Nowadays I’m a lot more confident (some would say too much) yet there is still a huge taboo about doing things alone or out of the ordinary.

An obvious choice is the cinema. A majority of the population are under the assumption that it’s pretty sad to go to the cinema alone. As if the rest of the audience won’t be watching the latest blockbuster, holding more interest in that bloke sat on his own, he must be a weirdo. Why would you dare go to sit in the dark for a few hours watching a film in silence…alone?! Must be a right prat.


Walking through the city can be tiresome, perhaps you get a little peckish? You don’t fancy some rubbish fast food but a decent meal. It’s not even peak ‘date’ time in the restaurants, surely you’ll be okay? In fact, there’s about 6 other people there. You can’t seriously be thinking of ordering that table for one can you? It’s an unwritten rule that you must be able to converse with someone in a restaurant, not just eat your food! Must be a right flatulent.

Your favourite musician/singer is performing nearby? If only your friends enjoyed them too. Don’t even consider buying a ticket for one, you’ll probably get a call from a band member telling you how ridiculous you’ll look not having anyone to look at whilst reciting the lyrics to a song like a constipated seagull. Must be a right tool.

Of course, it’d be silly to say that the above and more can’t be enjoyed or even enhanced with friends. Say you notice something funny or memorable, you’d be the only one to think about it.


That isn’t what this post is about, more the fact that it’s perfectly acceptable to be alone or ‘different’ sometimes.

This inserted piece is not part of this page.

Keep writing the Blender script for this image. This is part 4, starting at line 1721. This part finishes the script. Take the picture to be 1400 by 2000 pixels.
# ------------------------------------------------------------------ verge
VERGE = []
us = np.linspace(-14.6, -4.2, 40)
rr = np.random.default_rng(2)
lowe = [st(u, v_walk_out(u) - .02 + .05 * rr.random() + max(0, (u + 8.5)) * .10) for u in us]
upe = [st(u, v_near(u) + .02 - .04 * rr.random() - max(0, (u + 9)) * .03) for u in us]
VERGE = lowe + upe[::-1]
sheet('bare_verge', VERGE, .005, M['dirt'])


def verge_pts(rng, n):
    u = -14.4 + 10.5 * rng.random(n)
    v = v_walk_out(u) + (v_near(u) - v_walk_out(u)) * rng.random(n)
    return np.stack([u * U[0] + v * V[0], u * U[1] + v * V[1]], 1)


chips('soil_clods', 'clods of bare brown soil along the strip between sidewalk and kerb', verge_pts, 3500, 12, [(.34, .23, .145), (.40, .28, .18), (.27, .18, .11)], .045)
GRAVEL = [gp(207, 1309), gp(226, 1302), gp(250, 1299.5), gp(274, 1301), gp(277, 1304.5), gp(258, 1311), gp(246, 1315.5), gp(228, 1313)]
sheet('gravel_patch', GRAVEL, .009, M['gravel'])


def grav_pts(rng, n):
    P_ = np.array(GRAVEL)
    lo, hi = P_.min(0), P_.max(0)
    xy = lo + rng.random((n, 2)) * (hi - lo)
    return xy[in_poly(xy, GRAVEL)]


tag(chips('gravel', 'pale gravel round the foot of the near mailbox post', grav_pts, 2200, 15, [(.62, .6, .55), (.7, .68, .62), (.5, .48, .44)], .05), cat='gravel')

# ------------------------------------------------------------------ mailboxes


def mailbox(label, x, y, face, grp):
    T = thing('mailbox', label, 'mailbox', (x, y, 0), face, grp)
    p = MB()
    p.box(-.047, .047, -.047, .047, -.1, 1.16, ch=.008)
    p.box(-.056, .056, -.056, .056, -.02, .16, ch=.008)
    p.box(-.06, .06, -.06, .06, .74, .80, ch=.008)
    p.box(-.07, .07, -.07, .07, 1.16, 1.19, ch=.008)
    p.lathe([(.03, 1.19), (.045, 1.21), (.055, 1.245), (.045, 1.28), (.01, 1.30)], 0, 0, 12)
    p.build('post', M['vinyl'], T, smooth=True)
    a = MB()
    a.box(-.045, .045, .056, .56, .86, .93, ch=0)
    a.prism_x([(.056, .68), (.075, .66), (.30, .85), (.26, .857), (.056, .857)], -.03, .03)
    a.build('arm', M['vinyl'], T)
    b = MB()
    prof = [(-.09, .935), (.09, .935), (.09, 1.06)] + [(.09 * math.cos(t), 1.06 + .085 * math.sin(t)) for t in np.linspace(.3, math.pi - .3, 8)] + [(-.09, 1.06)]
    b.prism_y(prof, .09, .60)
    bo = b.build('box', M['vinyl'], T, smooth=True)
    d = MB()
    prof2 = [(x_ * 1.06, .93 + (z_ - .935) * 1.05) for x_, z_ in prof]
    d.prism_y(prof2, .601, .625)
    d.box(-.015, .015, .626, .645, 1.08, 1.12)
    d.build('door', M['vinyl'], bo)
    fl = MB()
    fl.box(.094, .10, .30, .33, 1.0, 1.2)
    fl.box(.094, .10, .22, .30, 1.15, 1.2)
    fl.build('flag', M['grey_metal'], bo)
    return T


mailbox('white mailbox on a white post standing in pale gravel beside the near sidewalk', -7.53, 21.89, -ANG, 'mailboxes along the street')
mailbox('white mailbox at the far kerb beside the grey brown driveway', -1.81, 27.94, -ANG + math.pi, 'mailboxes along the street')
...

In this day and age our peers know more about us than any other point in history due to social networking making it impossible for them to not know our whereabouts or activities due to status updates, tagged photos, etc. It’s pointless letting others expectations dictate your life, where’s the fun and individuality in that?

It’s time to let you be you – nobody fancies a bite to eat? So what, you’re hungry. Nobody you know likes collecting something random? Don’t stop on their account. Nobody likes your unhealthy obsession with dressing up like a superhero every now and then? Must be a complete tosspot.